Starting at the first line of the listing below, repeat each line up to and including the one containing "C = S.collection". Leave out pictures.

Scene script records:
----

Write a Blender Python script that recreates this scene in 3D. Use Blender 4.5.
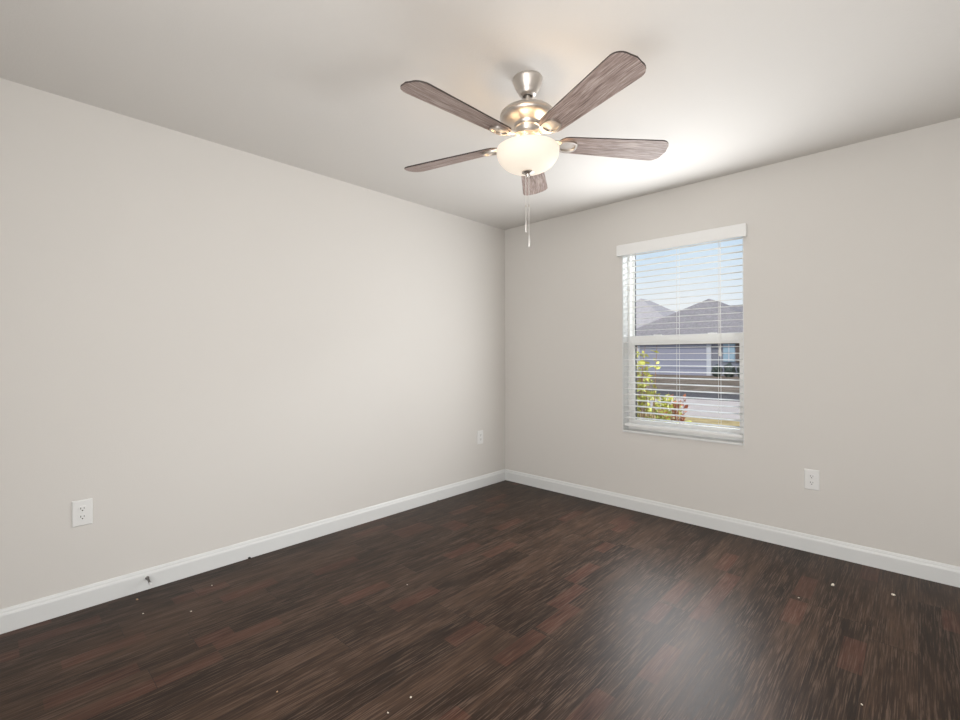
import bpy, bmesh, math, random
from mathutils import Vector, Matrix
R = math.radians
random.seed(7)
for o in list(bpy.data.objects):
    bpy.data.objects.remove(o)
S = bpy.context.scene
C = S.collection

# ------------------------------------------------------------------ camera
F, YAW, CX, CY, CZ, Y0 = 463.29, 0.7560, 2.9307, -3.4652, 1.2097, 355.93
cd = bpy.data.cameras.new('camera')
cd.sensor_fit = 'HORIZONTAL'
cd.sensor_width = 36.0
cd.lens = 36.0 * F / 960.0
cd.shift_y = (Y0 - 360.0) / 960.0
cd.clip_start = 0.02
cam = bpy.data.objects.new('camera', cd)
C.objects.link(cam)
cam.location = (CX, CY, CZ)
cam.rotation_euler = (Matrix.Rotation(YAW, 3, 'Z') @ Matrix.Rotation(math.pi / 2, 3, 'X') @ Matrix.Rotation(-0.0033, 3, 'Z')).to_euler()
S.camera = cam

# ------------------------------------------------------------------ world, sun, large lights, exposure
S.view_settings.view_transform = 'Standard'
S.view_settings.look = 'None'
S.view_settings.gamma = 1
S.view_settings.exposure = 0.0
S.view_settings.use_curve_mapping = False

W = bpy.data.worlds.new('sky')
S.world = W
W.use_nodes = True
nt = W.node_tree
nt.nodes.clear()
wo = nt.nodes.new('ShaderNodeOutputWorld')
bg = nt.nodes.new('ShaderNodeBackground')
tc = nt.nodes.new('ShaderNodeTexCoord')
sp = nt.nodes.new('ShaderNodeSeparateXYZ')
rp = nt.nodes.new('ShaderNodeValToRGB')
ns = nt.nodes.new('ShaderNodeTexNoise')
ns.inputs['Scale'].default_value = 2.5
ns.inputs['Detail'].default_value = 4
ad = nt.nodes.new('ShaderNodeMath'); ad.operation = 'MULTIPLY_ADD'
ad.inputs[1].default_value = -0.16
rp.color_ramp.elements[0].position = 0.0
rp.color_ramp.elements[0].color = (0.93, 0.95, 0.98, 1)
rp.color_ramp.elements[1].position = 0.30
rp.color_ramp.elements[1].color = (0.40, 0.62, 0.95, 1)
e = rp.color_ramp.elements.new(0.10); e.color = (0.70, 0.84, 0.98, 1)
nt.links.new(tc.outputs['Generated'], sp.inputs[0])
nt.links.new(tc.outputs['Generated'], ns.inputs['Vector'])
nt.links.new(ns.outputs['Fac'], ad.inputs[0])
nt.links.new(sp.outputs['Z'], ad.inputs[2])
nt.links.new(ad.outputs[0], rp.inputs[0])
nt.links.new(rp.outputs[0], bg.inputs['Color'])
bg.inputs['Strength'].default_value = 1.0
nt.links.new(bg.outputs[0], wo.inputs[0])


def light(name, kind, loc, rot, energy, col, **kw):
    d = bpy.data.lights.new(name, kind)
    d.energy = energy
    d.color = col
    for k, v in kw.items():
        setattr(d, k, v)
    o = bpy.data.objects.new(name, d)
    C.objects.link(o)
    o.location = loc
    o.rotation_euler = rot
    return o


# sun high over the house, from behind it (never enters the window)
light('sun', 'SUN', (6, -6, 12), (R(38), R(14), 0), 3.4, (1.0, 0.92, 0.80), angle=R(0.6))
# daylight entering at the window
light('window_daylight', 'AREA', (1.655, -0.045, 1.31), (R(-90), 0, 0), 39.5, (0.98, 0.99, 1.0),
      shape='RECTANGLE', size=0.84, size_y=1.34)
# sky glare falling on the outside of the window
light('sky_glare', 'AREA', (2.7, 1.9, 3.2), (R(-51), 0, R(-28)), 330, (0.95, 0.98, 1.0), shape='RECTANGLE', size=1.6, size_y=1.2)
# added fill lamps, set at two made-up doorways near the camera
light('fill_rear', 'AREA', (2.75, -4.18, 1.15), (R(90), 0, 0), 63, (1.0, 0.99, 0.975),
      shape='RECTANGLE', size=0.86, size_y=1.9)
light('fill_side', 'AREA', (3.83, -3.55, 1.15), (R(90), 0, R(90)), 17, (1.0, 0.99, 0.975),
      shape='RECTANGLE', size=0.86, size_y=1.9)

# ------------------------------------------------------------------ materials


def mat(name, col, rough=0.5, metal=0.0, spec=0.5, emit=None, estr=0.0, bump=0.0, bscale=200.0, noise=0.0, nscale=8.0):
    m = bpy.data.materials.new(name)
    m.use_nodes = True
    n = m.node_tree
    b = n.nodes['Principled BSDF']
    b.inputs['Base Color'].default_value = (*col, 1)
    b.inputs['Roughness'].default_value = rough
    b.inputs['Metallic'].default_value = metal
    b.inputs['Specular IOR Level'].default_value = spec
    if emit:
        b.inputs['Emission Color'].default_value = (*emit, 1)
        b.inputs['Emission Strength'].default_value = estr
    t = n.nodes.new('ShaderNodeTexCoord')
    if bump:
        x = n.nodes.new('ShaderNodeTexNoise')
        x.inputs['Scale'].default_value = bscale
        x.inputs['Detail'].default_value = 3
        k = n.nodes.new('ShaderNodeBump')
        k.inputs['Strength'].default_value = bump
        k.inputs['Distance'].default_value = 0.002
        n.links.new(t.outputs['Object'], x.inputs['Vector'])
        n.links.new(x.outputs['Fac'], k.inputs['Height'])
        n.links.new(k.outputs[0], b.inputs['Normal'])
    if noise:
        x = n.nodes.new('ShaderNodeTexNoise')
        x.inputs['Scale'].default_value = nscale
        x.inputs['Detail'].default_value = 5
        r = n.nodes.new('ShaderNodeValToRGB')
        r.color_ramp.elements[0].position = 0.3
        r.color_ramp.elements[1].position = 0.7
        r.color_ramp.elements[0].color = (*[max(0, c * (1 - noise)) for c in col], 1)
        r.color_ramp.elements[1].color = (*[min(1, c * (1 + noise)) for c in col], 1)
        n.links.new(t.outputs['Object'], x.inputs['Vector'])
        n.links.new(x.outputs['Fac'], r.inputs[0])
        n.links.new(r.outputs[0], b.inputs['Base Color'])
    return m


M = {}
M['wall'] = mat('greige_paint', (0.665, 0.643, 0.612), 0.75, spec=0.3, bump=0.12, bscale=140)
M['ceiling'] = mat('ceiling_paint', (0.690, 0.670, 0.642), 0.85, spec=0.2, bump=0.25, bscale=110)
M['trim'] = mat('white_semigloss', (0.715, 0.725, 0.72), 0.35)
M['vinyl'] = mat('white_vinyl', (0.84, 0.83, 0.81), 0.35)
M['slat'] = mat('white_faux_wood', (0.82, 0.82, 0.81), 0.4)
M['plate'] = mat('white_plastic', (0.77, 0.77, 0.76), 0.3)
M['slot'] = mat('dark_slot', (0.02, 0.02, 0.02), 0.6)
M['dark_strip'] = mat('dark_edge', (0.02, 0.02, 0.022), 0.7)  # thin dark strips along the glass edges
M['nickel'] = mat('brushed_nickel', (0.60, 0.56, 0.52), 0.40, metal=1.0)
M['dark_metal'] = mat('dark_spring_metal', (0.22, 0.21, 0.20), 0.35, metal=0.9)
M['bowl'] = mat('frosted_glass', (0.50, 0.47, 0.42), 0.6, spec=0.15, emit=(1.0, 0.86, 0.70), estr=0.60)
M['cord'] = mat('white_cord', (0.85, 0.84, 0.82), 0.8)
M['chain'] = mat('bead_chain', (0.70, 0.68, 0.66), 0.35, metal=0.7)
M['crumb'] = mat('pale_crumb', (0.75, 0.68, 0.58), 0.9)
M['tan_crumb'] = mat('tan_crumb', (0.50, 0.33, 0.20), 0.9)
M['black'] = mat('black_scrap', (0.012, 0.012, 0.012), 0.8)
M['rubber'] = mat('white_rubber', (0.75, 0.75, 0.74), 0.6)
M['lawn'] = mat('dry_lawn', (0.46, 0.34, 0.17), 0.95, noise=0.35, nscale=3, spec=0.0)
M['far_lawn'] = mat('brown_lawn', (0.20, 0.155, 0.12), 0.95, noise=0.4, nscale=1.5, spec=0.0)
M['street'] = mat('pale_concrete', (0.54, 0.455, 0.41), 0.9, noise=0.08, nscale=2, spec=0.0)
M['road_edge'] = mat('shadowed_asphalt', (0.11, 0.10, 0.10), 0.9, noise=0.2, nscale=2, spec=0.0)  # asphalt darkened to stand for the shadow past the kerb
M['siding'] = mat('blue_grey_siding', (0.22, 0.225, 0.27), 0.8, spec=0.0)
M['garage'] = mat('blue_grey_door', (0.30, 0.305, 0.39), 0.6)
M['house_trim'] = mat('house_white', (0.55, 0.56, 0.62), 0.6)
M['house_window'] = mat('blue_glass', (0.30, 0.42, 0.52), 0.15)
M['shutter'] = mat('brown_shutter', (0.12, 0.09, 0.08), 0.7)
M['roof'] = mat('grey_shingle', (0.27, 0.245, 0.25), 0.9, noise=0.18, nscale=6, spec=0.0)
M['pale_roof'] = mat('pale_shingle', (0.43, 0.39, 0.39), 0.9, noise=0.15, nscale=6, spec=0.0)
M['hedge'] = mat('dark_leaf', (0.045, 0.06, 0.05), 0.8, noise=0.4, nscale=9)
M['leaf'] = mat('yellow_green_leaf', (0.36, 0.37, 0.075), 0.6, noise=0.4, nscale=14)
M['red_leaf'] = mat('rusty_leaf', (0.34, 0.11, 0.05), 0.6, noise=0.4, nscale=14)
M['twig'] = mat('brown_twig', (0.22, 0.12, 0.06), 0.8)


def glass():
    m = bpy.data.materials.new('window_glass')
    m.use_nodes = True
    n = m.node_tree
    n.nodes.clear()
    o = n.nodes.new('ShaderNodeOutputMaterial')
    x = n.nodes.new('ShaderNodeMixShader')
    t = n.nodes.new('ShaderNodeBsdfTransparent')
    g = n.nodes.new('ShaderNodeBsdfGlossy')
    f = n.nodes.new('ShaderNodeFresnel')
    f.inputs['IOR'].default_value = 1.3
    t.inputs['Color'].default_value = (0.96, 0.97, 0.97, 1)
    g.inputs['Roughness'].default_value = 0.02
    n.links.new(f.outputs[0], x.inputs[0])
    n.links.new(t.outputs[0], x.inputs[1])
    n.links.new(g.outputs[0], x.inputs[2])
    n.links.new(x.outputs[0], o.inputs[0])
    return m


M['glass'] = glass()


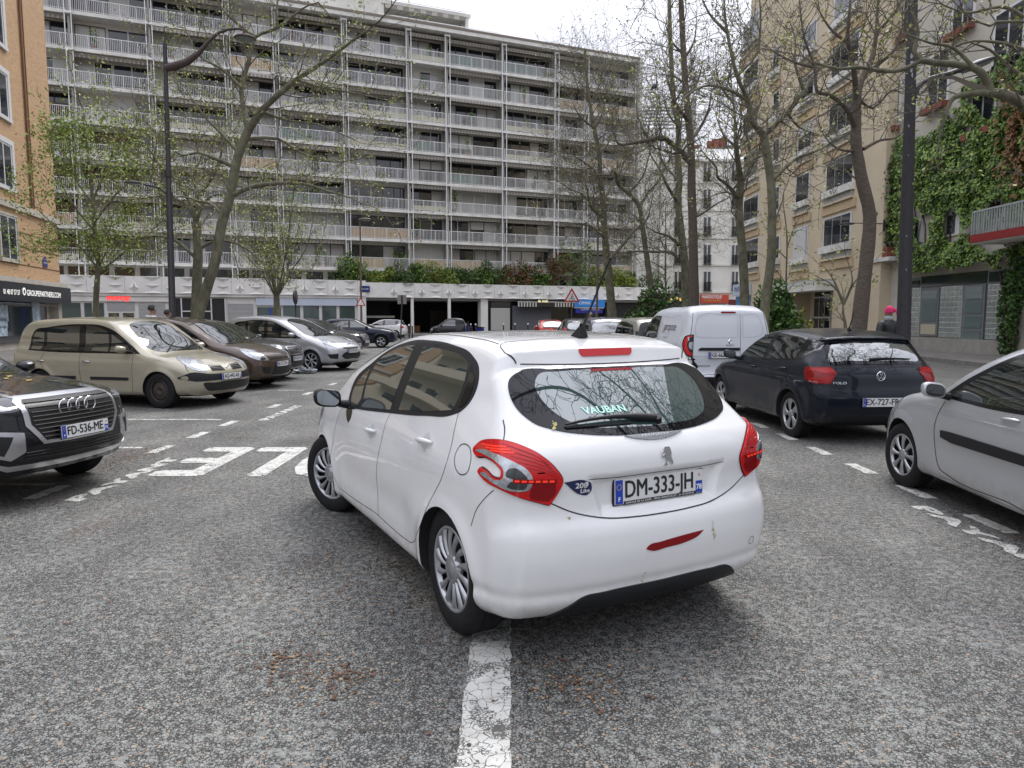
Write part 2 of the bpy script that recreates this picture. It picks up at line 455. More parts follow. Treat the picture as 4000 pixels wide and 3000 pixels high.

----

● **EXPECTED ANSWER**
Write a Blender Python script that recreates this scene in 3D. Use Blender 4.5.
import bpy, bmesh, math, random
from mathutils import Vector, Matrix
R = math.radians
random.seed(7)
for o in list(bpy.data.objects):
    bpy.data.objects.remove(o)
S = bpy.context.scene
C = S.collection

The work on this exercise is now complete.